One of my favorite moments in this clip is the look on  Notre Dame coach Brian Kelly's face after the fake fg has been converted for a touchdown. The pleasure of his surprise for me is a venal form of schadenfreude at seeing the once-proud made humble. He's probably kicking himself for poor tactics and the spectacular collapse of his special teams defense. 46 yards is a long way for a college kicker, even if Conroy had hit a 50 yarder the previous week, and if he makes it then the game is only tied. In fact, Kelly sent out a defense that should have been able to cope with the fake; there were two safeties stationed behind the line, both of whom dropped deep as the ball was snapped rather than rushing the line. In theory, this is enough to cover State TE Charlie Gance out of the backfield, but its hardly a safety blanket. And, fatally, they were poorly positioned, standing too close to one another and too far to the defense's right. The ND strong safety was unable to read the fake quickly enough and cover their left side, an error that was exposed when the defensive lineman assigned to cover Gance was taken out by a  block by the Michigan St FB, #24, who took out two ND lineman on the play.

This is great talent and execution on the part of Michigan State, and some sloppy play by the Irish. It's true that through their execution, Michigan State created an opening in the Notre Dame defense. But the fake wasn't really unthinkable--except to Brian Kelly--just unlikely because of the risk involved. It was a possibility already inscribed in the game, although certainly not  pre-determined. Clearly, Michigan State had been practicing their fake field goals. And Notre Dame needed a bit more work on their special teams.
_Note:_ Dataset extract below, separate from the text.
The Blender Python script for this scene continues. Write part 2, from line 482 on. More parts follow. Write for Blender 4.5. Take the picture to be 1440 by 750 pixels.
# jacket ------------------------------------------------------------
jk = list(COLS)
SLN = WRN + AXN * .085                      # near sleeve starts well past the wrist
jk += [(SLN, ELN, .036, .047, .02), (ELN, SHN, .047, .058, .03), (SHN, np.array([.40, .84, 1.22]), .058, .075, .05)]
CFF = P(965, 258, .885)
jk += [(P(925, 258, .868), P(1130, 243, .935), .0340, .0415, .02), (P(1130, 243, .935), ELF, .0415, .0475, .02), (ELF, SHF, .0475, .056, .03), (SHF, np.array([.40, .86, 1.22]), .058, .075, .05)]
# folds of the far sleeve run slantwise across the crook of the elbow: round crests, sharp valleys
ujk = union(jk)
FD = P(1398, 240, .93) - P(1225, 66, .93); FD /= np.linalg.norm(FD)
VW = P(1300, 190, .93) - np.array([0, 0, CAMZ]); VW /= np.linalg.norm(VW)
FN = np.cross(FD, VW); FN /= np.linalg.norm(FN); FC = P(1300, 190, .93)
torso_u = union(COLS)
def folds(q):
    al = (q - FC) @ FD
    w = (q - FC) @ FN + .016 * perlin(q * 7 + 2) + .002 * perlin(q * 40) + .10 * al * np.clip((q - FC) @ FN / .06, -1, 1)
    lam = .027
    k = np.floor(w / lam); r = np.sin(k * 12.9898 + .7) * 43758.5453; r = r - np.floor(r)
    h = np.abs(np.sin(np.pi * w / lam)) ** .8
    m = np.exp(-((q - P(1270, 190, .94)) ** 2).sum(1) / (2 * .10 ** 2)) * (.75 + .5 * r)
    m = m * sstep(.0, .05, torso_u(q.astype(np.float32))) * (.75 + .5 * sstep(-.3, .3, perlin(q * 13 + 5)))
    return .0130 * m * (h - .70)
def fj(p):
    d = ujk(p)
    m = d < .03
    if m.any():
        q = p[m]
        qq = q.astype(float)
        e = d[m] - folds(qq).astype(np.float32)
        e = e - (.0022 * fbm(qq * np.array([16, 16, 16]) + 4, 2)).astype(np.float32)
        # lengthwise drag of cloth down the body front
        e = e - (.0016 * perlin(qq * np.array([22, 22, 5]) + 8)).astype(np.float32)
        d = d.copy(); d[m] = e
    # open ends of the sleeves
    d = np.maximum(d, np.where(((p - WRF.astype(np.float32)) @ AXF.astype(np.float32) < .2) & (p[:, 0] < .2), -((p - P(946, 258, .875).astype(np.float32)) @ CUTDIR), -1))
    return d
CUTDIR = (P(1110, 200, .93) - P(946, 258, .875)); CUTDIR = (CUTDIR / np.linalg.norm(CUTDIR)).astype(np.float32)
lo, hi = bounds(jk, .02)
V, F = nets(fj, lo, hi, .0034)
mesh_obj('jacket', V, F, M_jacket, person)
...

Fakes are great plays because they capitalize on the highly rigid and specialized form of American football, which prescribes who can touch the ball, where, and in what manner. Faking a field goal means visibly conforming to certain standards in a way that is legible to your opponent, then capitalizing on their mis-reading to perform the unexpected. There is undecidability inherent in play that is independent of the result.

It's really interesting, to me, what's emerged here, namely a relation between contingency and fakery. I hear Rob to be asking whether or not what seems like contingency is in fact something that's already been done--the well practiced surprise. A good team--and by extension, let's say an "effective" administrator--is one that knows how to manufacture surprise. The surprise is ours and in this case Notre Dame's, but was it unforseeable, strictly speaking? I have to agree with Rob, and the example is ingenious. And yet, what Paul points out seems to have a real importance to the life of an institution and the political lives that we live within them. I wonder if the appeal of the surprise is less its capacity to indicate something like a revolutionary break, which I don't hear Paul to be saying--or even an event (to use an already exhausted  euphemism)--but instead something more like reform, which does in fact depend on an acknowledgment of the contingency of the institution, at the same time that it also admits to some relative value in the structure currently in place, knowing as we do that there may be more flexibility there than first appears. Perhaps, we just need to learn to become better fakers. But that can't be guaranteed, either; no more than the time of MSU's "fake" could have been established in advance. One of things that this allows us to do is to think about Adam's question. One answer would be that the appearence of college sports on television is a performance of the logics of an institution, in public, which is in fact rule bound and does allow for fakery. It's not a machine that can be seen in its entirety, but is instead a range of possibilities that emerge in time and in so doing come to define the limits of this particular institution, just never all at once, and never as just one.

Rob is no doubt correct:  fake field goals are practiced, are well-rehearsed.  So technically, they are not unforseeable.  Adam asks rightly after the role of the affective in politics.  I have to confess:  when I first heard of this play and then saw the clip, I was stunned.  What role does the affect of being stunned have in the realm of the political?  Is the experience of being stunned an experience (either for the first time or as a reminder) of the contingencies of our institutions?   For me, the shock of Dantonio's call had to do with the precise moment in the game in which the fake is deployed--in overtime.  I don't know if this is what Brian has in mind in his invocation of the "time" in which the play took place.  Perhaps Rob is right and ND should have seen it coming (and in fact did see it coming), but I saw it as the ultimate risk--the kind of risk most people (coaches or politicians) wouldn't think of given the fear of a failure that would be deemed a disastrous failure.  In the part of the world in which I live in, this is known as Tressel-ism:  don't pass the ball on first down because it might get intercepted!  The punt is the most important play in football! 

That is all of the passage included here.